Two Pew Fellows—poets Sonia Sanchez (1993) and CAConrad (2011)—are among this year’s recipients of the Ruth Lilly Poetry Prize. Typically awarded to one poet each year with a prize of $100,000, the Poetry Foundation named 11 recipients this year, each awarded the full prize amount, in honor of the organization’s 110th anniversary.  

The Academy of American Poets (APA) named Airea D. Matthews (2020) one of its 2022 Poet Laureate Fellows. The program recognizes “the place and possibilities that poets and poetry have in civic life,” according to the Academy, and awards $50,000 to individuals who have made positive contributions to their communities.

Visual artist Jonathan Lyndon Chase (2019) is among fifteen recipients of the 2022 Joan Mitchell Fellowships, which awards artists working in painting and sculpture with $60,000 in unrestricted funds, a residency opportunity, and other professional support.

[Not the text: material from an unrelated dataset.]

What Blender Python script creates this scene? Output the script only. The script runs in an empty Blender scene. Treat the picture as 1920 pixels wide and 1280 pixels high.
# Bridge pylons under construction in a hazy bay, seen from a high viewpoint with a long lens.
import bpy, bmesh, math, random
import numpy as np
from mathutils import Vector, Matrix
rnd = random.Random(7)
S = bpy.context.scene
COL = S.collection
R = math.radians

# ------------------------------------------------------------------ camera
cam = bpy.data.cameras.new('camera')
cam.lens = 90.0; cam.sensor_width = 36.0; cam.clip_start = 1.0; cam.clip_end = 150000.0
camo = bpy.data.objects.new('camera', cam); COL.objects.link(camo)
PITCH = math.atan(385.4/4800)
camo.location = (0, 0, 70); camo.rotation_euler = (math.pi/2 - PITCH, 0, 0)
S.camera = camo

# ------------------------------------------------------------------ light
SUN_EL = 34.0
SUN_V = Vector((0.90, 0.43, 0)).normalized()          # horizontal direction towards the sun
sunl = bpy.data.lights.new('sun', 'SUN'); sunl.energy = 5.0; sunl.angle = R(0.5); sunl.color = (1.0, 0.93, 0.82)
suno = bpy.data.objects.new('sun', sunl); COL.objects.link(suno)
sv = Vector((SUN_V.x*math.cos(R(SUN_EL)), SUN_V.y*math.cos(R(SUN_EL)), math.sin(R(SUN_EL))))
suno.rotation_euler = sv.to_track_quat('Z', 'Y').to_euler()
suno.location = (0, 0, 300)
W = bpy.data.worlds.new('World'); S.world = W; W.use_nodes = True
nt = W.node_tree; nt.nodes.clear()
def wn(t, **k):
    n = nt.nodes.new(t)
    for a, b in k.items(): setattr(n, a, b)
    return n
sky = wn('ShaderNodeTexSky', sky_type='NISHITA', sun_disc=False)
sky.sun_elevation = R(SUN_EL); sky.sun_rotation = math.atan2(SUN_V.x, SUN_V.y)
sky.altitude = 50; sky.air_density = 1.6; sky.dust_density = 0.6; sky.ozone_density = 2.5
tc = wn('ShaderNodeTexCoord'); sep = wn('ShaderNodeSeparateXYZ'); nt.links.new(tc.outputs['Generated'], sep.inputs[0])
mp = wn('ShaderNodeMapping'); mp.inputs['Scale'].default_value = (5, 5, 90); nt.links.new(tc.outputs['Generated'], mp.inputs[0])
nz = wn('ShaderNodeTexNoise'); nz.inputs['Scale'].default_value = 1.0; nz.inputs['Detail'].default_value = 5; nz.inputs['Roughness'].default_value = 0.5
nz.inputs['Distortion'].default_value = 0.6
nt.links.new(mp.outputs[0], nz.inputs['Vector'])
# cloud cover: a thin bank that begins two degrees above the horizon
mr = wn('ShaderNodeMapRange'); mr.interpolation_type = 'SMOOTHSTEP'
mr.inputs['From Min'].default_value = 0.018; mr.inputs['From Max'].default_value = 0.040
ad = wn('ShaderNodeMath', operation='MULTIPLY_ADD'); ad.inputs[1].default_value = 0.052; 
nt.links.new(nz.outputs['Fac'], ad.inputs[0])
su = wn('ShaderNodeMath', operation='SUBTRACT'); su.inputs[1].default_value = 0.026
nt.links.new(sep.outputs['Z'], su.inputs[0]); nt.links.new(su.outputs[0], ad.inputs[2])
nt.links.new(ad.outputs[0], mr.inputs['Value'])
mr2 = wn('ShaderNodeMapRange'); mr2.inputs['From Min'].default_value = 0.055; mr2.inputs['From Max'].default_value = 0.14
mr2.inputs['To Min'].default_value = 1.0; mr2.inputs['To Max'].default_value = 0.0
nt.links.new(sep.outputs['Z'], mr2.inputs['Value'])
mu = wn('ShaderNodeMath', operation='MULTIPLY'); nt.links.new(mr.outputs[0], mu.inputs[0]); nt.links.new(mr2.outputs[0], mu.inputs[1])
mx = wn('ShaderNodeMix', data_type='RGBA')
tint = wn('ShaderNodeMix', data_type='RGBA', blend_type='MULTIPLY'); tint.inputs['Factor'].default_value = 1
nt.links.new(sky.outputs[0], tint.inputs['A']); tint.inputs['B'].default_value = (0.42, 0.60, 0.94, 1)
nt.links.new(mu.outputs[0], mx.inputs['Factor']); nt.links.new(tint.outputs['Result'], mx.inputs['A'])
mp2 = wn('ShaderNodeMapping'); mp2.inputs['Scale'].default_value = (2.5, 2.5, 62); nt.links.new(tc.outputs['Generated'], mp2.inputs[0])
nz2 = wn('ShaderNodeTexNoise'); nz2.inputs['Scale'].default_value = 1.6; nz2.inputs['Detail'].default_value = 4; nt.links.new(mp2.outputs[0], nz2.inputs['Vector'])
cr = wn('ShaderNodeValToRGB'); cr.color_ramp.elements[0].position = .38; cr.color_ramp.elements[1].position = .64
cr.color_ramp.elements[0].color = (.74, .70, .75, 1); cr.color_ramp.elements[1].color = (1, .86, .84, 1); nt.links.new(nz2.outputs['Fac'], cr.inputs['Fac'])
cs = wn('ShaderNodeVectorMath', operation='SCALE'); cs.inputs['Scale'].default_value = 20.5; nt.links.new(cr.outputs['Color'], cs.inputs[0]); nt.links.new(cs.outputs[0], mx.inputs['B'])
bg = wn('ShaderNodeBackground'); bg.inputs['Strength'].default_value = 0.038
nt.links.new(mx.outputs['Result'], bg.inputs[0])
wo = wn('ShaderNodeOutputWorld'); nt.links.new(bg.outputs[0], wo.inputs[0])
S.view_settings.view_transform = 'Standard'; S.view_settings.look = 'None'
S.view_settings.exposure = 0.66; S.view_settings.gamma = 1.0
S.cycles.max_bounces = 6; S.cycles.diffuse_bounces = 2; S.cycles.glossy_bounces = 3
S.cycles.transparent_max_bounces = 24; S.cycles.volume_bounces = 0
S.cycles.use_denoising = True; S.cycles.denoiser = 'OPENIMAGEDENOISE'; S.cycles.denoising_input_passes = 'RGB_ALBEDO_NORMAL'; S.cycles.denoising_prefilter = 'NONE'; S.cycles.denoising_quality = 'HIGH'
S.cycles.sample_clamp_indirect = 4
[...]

The Wexner Center for the Arts has awarded theater artist Jennifer Kidwell (2016) an artist residency for its 2022–23 season. During the residency, Kidwell will work on the in-progress Those With 2 Clocks performance piece and develop musical sculptures that are “played” by rain. Those With 2 Clocks, created by Tall Order (which includes Kidwell along with theater artists Jess Conda and Mel Krodman), runs October 6–23 at the Wilma Theater.